Its chairman, retired headteacher Chris McGovern, said taking a child out of school for a “cheap holiday” could be a “remarkably selfish action. Term time holidays were disruptive to the absent student and the rest of the class.”
“Teachers are distracted from their regular teaching by having to help the absentees to catch up.”
He added term-time holidays were mostly “for the benefit of the parents, rather than the children”.
Are the fines excessive?
One parent, however, said she budgets for the cost of fines when planning a trip because it was still cheaper than paying full price during the school break.
The 37-year-old, who works with her husband in childcare, said prices “double” after term finishes.
She says this has an additional cost because there is more work available for her during school holidays.
“We never take them out near exam periods,” she said. “We can’t see how going away once a year hurts.”
So, what are the rules for taking children out in term time?
The general premise is that parents are responsible for ensuring their children receive an education.
They can be found guilty of an offence if their child “fails to attend regularly“ at the school where they are registered.
In September 2013 the government changed the law so head teachers could only grant a leave of absence to pupils during term time in “exceptional circumstances”.
Penalties can be issued to parents who fail to make their child regularly attend the school they are registered at. This applies to children, aged five to fifteen at the start of the academic year.
Schools in Wales are allowed to grant pupils up to 10 days absence for a family holiday during term time.
In Scotland, there are no fines but the government says schools will not normally give a family permission to take pupils out of school for trips.
In Northern Ireland term time holidays are considered unauthorised absences, but there are no fines.
Majority of fines issued for unauthorised family holidays.
Penalty notices given to parents In the 2017-18 academic year family holidays accounted for 85% of fines issued, but fines were also issued for pupils arriving late to school.
Parents in the Isle of Wight were fined the most.

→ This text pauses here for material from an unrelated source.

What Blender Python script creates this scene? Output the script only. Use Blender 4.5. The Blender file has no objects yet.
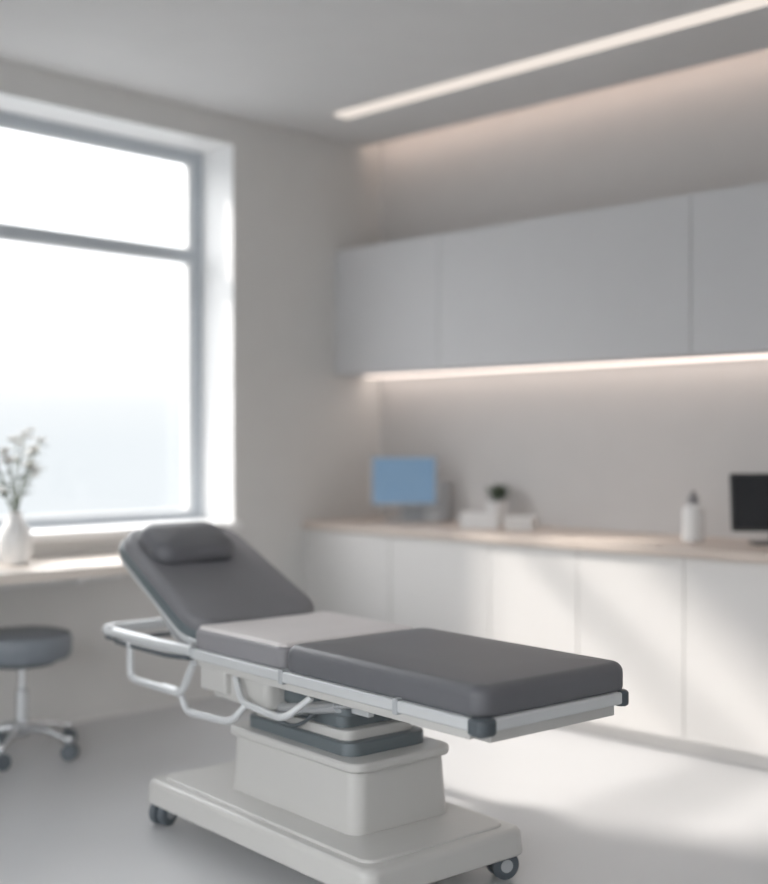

Money from penalty notices was used to cover the costs of administering and enforcing the fines scheme, said the Council.
The National Association of Head Teachers (NAHT) said:
children should miss “as little time at school as possible”.
However, a spokesman said the current system of fines was “clearly too blunt an instrument” which “drives a wedge between schools and families”.
The association added the “real problem” was holiday prices, putting families “between a rock and a hard place”.
A spokesman for DfE said children should not be taken out of school “without good reason”.
“We have put head teachers back in control by supporting them – and local authorities – to use their powers to deal with unauthorised absence.”